He visto a varios músicos en
concierto más de una vez –es decir, dos–, entre ellos, Chuck Berry, James Brown, B.B. King o
The Doors, pero creo que Imelda May es la única
cantante de cierto renombre –quiero decir que no cuento para esto grupos
amateurs– a la que he ido a ver tres veces: en Madrid en 2009, y en Valencia en
2010 y ayer 22 de julio de 2015, lo que establece un record en mi historial musical. No es que
tenga una especial fijación por la chica ni me considere el mayor de sus fans:
las circunstancias lo han propiciado así. Es una de las pocas artistas actuales
que me gustan y estos últimos conciertos los he tenido muy a mano, a media hora
o menos de mi localidad.
En esta ocasión, fue en los
célebres Jardines de Viveros de la capital del Turia donde la irlandesa y su
banda –de gira por España, y precedidos por el grupo local Cat Club– nos
ofrecieron un magnífico concierto que por un momento pareció que no iba a
celebrarse, pues una copiosa lluvia regó la comarca poco antes de la teórica
apertura de puertas. Por suerte, la lluvia cesó y, aunque el evento se retrasó,
pudo celebrarse sin más complicación en una estupenda noche veraniega.

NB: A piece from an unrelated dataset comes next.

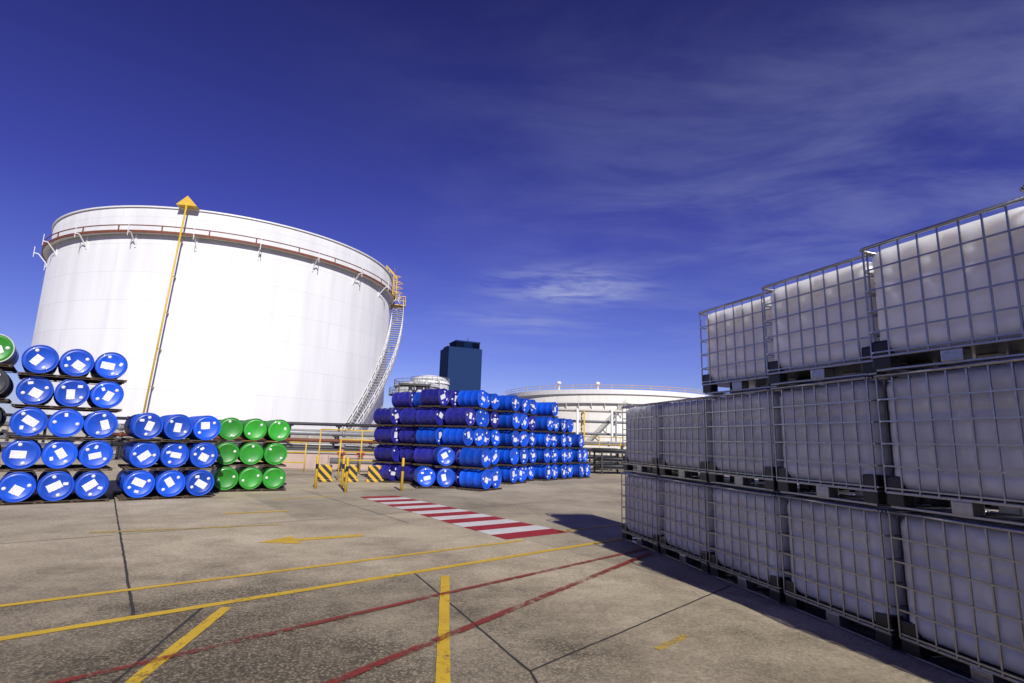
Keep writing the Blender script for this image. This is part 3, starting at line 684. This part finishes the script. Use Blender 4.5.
def stripe_mat():
    m=bpy.data.materials.new('hazard_stripes'); m.use_nodes=True
    nt=m.node_tree;N=nt.nodes;L=nt.links;b=N['Principled BSDF']
    tc=N.new('ShaderNodeTexCoord'); s=N.new('ShaderNodeSeparateXYZ'); L.new(tc.outputs['Object'],s.inputs[0])
    a=N.new('ShaderNodeMath'); L.new(s.outputs['X'],a.inputs[0]); L.new(s.outputs['Z'],a.inputs[1])
    mu=N.new('ShaderNodeMath'); mu.operation='MULTIPLY'; mu.inputs[1].default_value=3.4; L.new(a.outputs[0],mu.inputs[0])
    f=N.new('ShaderNodeMath'); f.operation='FRACT'; L.new(mu.outputs[0],f.inputs[0]); g=N.new('ShaderNodeMath'); g.operation='GREATER_THAN'; g.inputs[1].default_value=.5; L.new(f.outputs[0],g.inputs[0])
    mx=N.new('ShaderNodeMix'); mx.data_type='RGBA'; mx.inputs[6].default_value=(.55,.34,.02,1); mx.inputs[7].default_value=(.015,.015,.015,1); L.new(g.outputs[0],mx.inputs[0]); L.new(mx.outputs[2],b.inputs['Base Color']); return m
MS=stripe_mat()
for (x,y,a) in ((-6.6,20.2,.3),(-5.75,20.45,.3),(-4.9,20.75,.3)):
    bm=bmesh.new(); box(bm,(0,0,.05),(.62,.36,.10),bev=.02); box(bm,(0,0,.345),(.52,.16,.51),bev=.03)
    obj('hazard_block',newmesh('hazard_block',bm,MS),None,(x,y,0),(0,0,a),label='small upright yellow and black striped barrier on the yard',category='barrier',group='striped barrier blocks')
o=obj('valve_manifold',None,None,(-6.4,26.0,0),(0,0,.2),label='grey pipe manifold with red handwheels near the wall',category='valve manifold')
bm=bmesh.new(); WH=bmesh.new()
tube(bm,(-1.8,0,.5),(1.8,0,.5),.14,12)
polytube(WH,[(.17*cos(2*pi*i/10),-.25,.17*sin(2*pi*i/10)) for i in range(10)],.02,5,closed=True); tube(WH,(-.17,-.25,0),(.17,-.25,0),.02,5); tube(WH,(0,-.26,0),(0,0,0),.02,5); WHm=newmesh('handwheel',WH,M_red)
for x in (-1.3,-.45,.4,1.25):
    tube(bm,(x,0,.5),(x,0,1.15),.09,10); tube(bm,(x,0,1.15),(x,.9,1.15),.09,10); tube(bm,(x,0,.8),(x,0,.95),.15,10)
    obj('handwheel',WHm,o,(x,0,.85))
obj('manifold_pipe',newmesh('manifold_pipe',bm,M_steelgrey),o)

# ------------------------------------------------------------------ world, sun, camera
EL=radians(34.5); HD=radians(-20.3)
w=bpy.data.worlds.new('World'); scene.world=w; w.use_nodes=True
nt=w.node_tree;N=nt.nodes;L=nt.links
bg=N['Background']; bg.inputs['Strength'].default_value=.15
sky=N.new('ShaderNodeTexSky'); sky.sky_type='NISHITA'; sky.sun_disc=False; sky.sun_elevation=EL; sky.sun_rotation=pi+HD; sky.altitude=100; sky.air_density=1.0; sky.dust_density=.6; sky.ozone_density=3.0
tc=N.new('ShaderNodeTexCoord'); sx=N.new('ShaderNodeSeparateXYZ'); L.new(tc.outputs['Generated'],sx.inputs[0])
rp=N.new('ShaderNodeValToRGB'); e=rp.color_ramp.elements
e[0].position=0.0; e[0].color=(.48,.50,.78,1); e[1].position=.75; e[1].color=(.145,.10,.34,1)
x=e.new(.15); x.color=(.35,.32,.70,1); x=e.new(.35); x.color=(.245,.19,.59,1)
L.new(sx.outputs['Z'],rp.inputs[0])
mx=N.new('ShaderNodeMix'); mx.data_type='RGBA'; mx.blend_type='MULTIPLY'; mx.inputs[0].default_value=1
L.new(sky.outputs[0],mx.inputs[6]); L.new(rp.outputs[0],mx.inputs[7])
mz=N.new('ShaderNodeMath'); mz.operation='MAXIMUM'; mz.inputs[1].default_value=.06; L.new(sx.outputs['Z'],mz.inputs[0])
cb=N.new('ShaderNodeCombineXYZ')
for i,ax in enumerate('XY'):
    dv=N.new('ShaderNodeMath'); dv.operation='DIVIDE'; L.new(sx.outputs[ax],dv.inputs[0]); L.new(mz.outputs[0],dv.inputs[1]); L.new(dv.outputs[0],cb.inputs[i])
def wisp(rot,scale,sc,det,dist,lo,hi,seed,rough=.6):
    mp=N.new('ShaderNodeMapping'); mp.inputs['Rotation'].default_value=(0,0,rot); mp.inputs['Scale'].default_value=scale; mp.inputs['Location'].default_value=(seed,seed*.7,0); L.new(cb.outputs[0],mp.inputs[0])
    no=N.new('ShaderNodeTexNoise'); no.inputs['Scale'].default_value=sc; no.inputs['Detail'].default_value=det; no.inputs['Roughness'].default_value=rough; no.inputs['Distortion'].default_value=dist; L.new(mp.outputs[0],no.inputs['Vector'])
    mr=N.new('ShaderNodeMapRange'); mr.interpolation_type='SMOOTHSTEP'; mr.inputs[1].default_value=lo; mr.inputs[2].default_value=hi; L.new(no.outputs['Fac'],mr.inputs[0]); return mr.outputs[0]
def blob(cx,cy,r0,r1,sy=1):
    ss=N.new('ShaderNodeVectorMath'); ss.operation='SUBTRACT'; ss.inputs[1].default_value=(cx,cy,0); L.new(cb.outputs[0],ss.inputs[0])
    s2=N.new('ShaderNodeVectorMath'); s2.operation='MULTIPLY'; s2.inputs[1].default_value=(1,sy,0); L.new(ss.outputs[0],s2.inputs[0])
    ln=N.new('ShaderNodeVectorMath'); ln.operation='LENGTH'; L.new(s2.outputs[0],ln.inputs[0])
    mr=N.new('ShaderNodeMapRange'); mr.interpolation_type='SMOOTHSTEP'; mr.inputs[1].default_value=r0; mr.inputs[2].default_value=r1; mr.inputs[3].default_value=1; mr.inputs[4].default_value=0; L.new(ln.outputs['Value'],mr.inputs[0]); return mr.outputs[0]
def mul(a,b,k=1):
    m=N.new('ShaderNodeMath'); m.operation='MULTIPLY'; L.new(a,m.inputs[0])
    if b is None: m.inputs[1].default_value=k
    else: L.new(b,m.inputs[1])
    return m.outputs[0]
def add(a,b):
    m=N.new('ShaderNodeMath'); m.operation='ADD'; L.new(a,m.inputs[0]); L.new(b,m.inputs[1]); return m.outputs[0]
c1=mul(wisp(.5,(1,1.7,1),1.0,12,.45,.33,.75,3.1,.62),blob(1.5,2.0,.2,2.5))
c2=mul(wisp(.15,(1.0,1.6,1),2.2,12,.5,.34,.62,8.3,.62),blob(.36,3.5,.1,.78,1.15))
c4=mul(wisp(-.1,(1.0,2.2,1),1.6,12,.4,.36,.66,2.3,.6),blob(.05,4.6,.1,1.0,1.4))
c3=mul(wisp(.1,(.8,1.2,1),1.0,10,.4,.35,.8,1.3,.6),blob(.8,4.6,.5,3.2))
tot=add(add(add(mul(c1,None,.44),mul(c2,None,1.1)),mul(c3,None,.30)),mul(c4,None,.5))
mc=N.new('ShaderNodeMix'); mc.data_type='RGBA'; mc.blend_type='MIX'; mc.inputs[7].default_value=(2.6,2.9,4.6,1)
cl=N.new('ShaderNodeMath'); cl.operation='MULTIPLY'; cl.use_clamp=True; cl.inputs[1].default_value=.6; L.new(tot,cl.inputs[0])
L.new(cl.outputs[0],mc.inputs[0]); L.new(mx.outputs[2],mc.inputs[6]); L.new(mc.outputs[2],bg.inputs['Color'])

sd=bpy.data.lights.new('sun','SUN'); sd.energy=5.0; sd.angle=radians(.5); sd.color=(1,.955,.875)
so=bpy.data.objects.new('sun',sd); COL.objects.link(so)
dirv=Vector((sin(HD)*cos(EL),cos(HD)*cos(EL),-sin(EL)))
so.rotation_euler=dirv.to_track_quat('-Z','Y').to_euler(); so.location=(0,0,50)

f,p,r,h=547.366,.1797,.0298,1.6274
F=Vector((0,cos(p),sin(p)));Rr=Vector((1,0,0));U=Vector((0,-sin(p),cos(p)))
R2_=Rr*cos(r)+U*sin(r);U2=-Rr*sin(r)+U*cos(r)
cd=bpy.data.cameras.new('camera'); cd.lens=36*f/1024; cd.sensor_width=36; cd.clip_end=5000; cd.clip_start=.05
co=bpy.data.objects.new('camera',cd); COL.objects.link(co)
Mx=Matrix((R2_,U2,-F)).transposed().to_4x4(); Mx.translation=(0,0,h); co.matrix_world=Mx
scene.camera=co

Imelda May en los Jardines de Viveros, Valencia (Fotografía cortesía de Esther Erenas) |
Con nuevo guitarrista –pues el
habitual y hasta hace poco marido de la cantante, Darrell Higham, ya no es ninguna
de las dos cosas: la semana pasada el matrimonio hizo oficial su separación–,
el concierto se centró sobre todo en los temas de su cuarto y último disco, Tribal, aparecido el pasado año. Tengo
que decir que a mí es el CD de Imelda que menos me ha gustado, pues buena parte
de él está compuesto por temas que tontean con el psychobilly, el neo-rockabilly o, simplemente, con el pop-rock tirando a moderno, aderezado con más
distorsión de la que a mí me gusta y algo alejado de esos clásicos del rock,
blues y jazz de los 50 que siempre han sido la principal inspiración de la
música de la dublinesa. Se barrunta un decisivo y algo detestable paso del
sonido de Imelda hacia fronteras más comerciales y vendibles para el público
general que espero no se haga realidad.
Aún con todo, un concierto nada
aburrido en el que vibró una vez más la potentísima voz de esta mujer, y del
que yo destacaría, antes que sus nuevos temas propios, tres maravillosas
versiones y dos momentos concretos de la noche: el primero, cuando sonó un Spoonful que me puso los pelos de punta –se
nota que Imelda y yo compartimos nuestra pasión por Howlin´ Wolf–; el segundo,
ya dentro de los bises, cuando la cantante y su contrabajista Al Gare se
sentaron en el instrumento de éste –que se armó con un ukelele para la ocasión–
y ofrecieron dos rendiciones increíbles del Bang
Bang de Nancy Sinatra y del Dreaming de
Blondie con tempo de balada que para mí no tenían nada que envidiar a las
originales. Sólo por esos tres temas ya valió la pena todo el concierto.
Espero, cómo no, volver a tener
ocasión de ver a Imelda por estos lares en un futuro.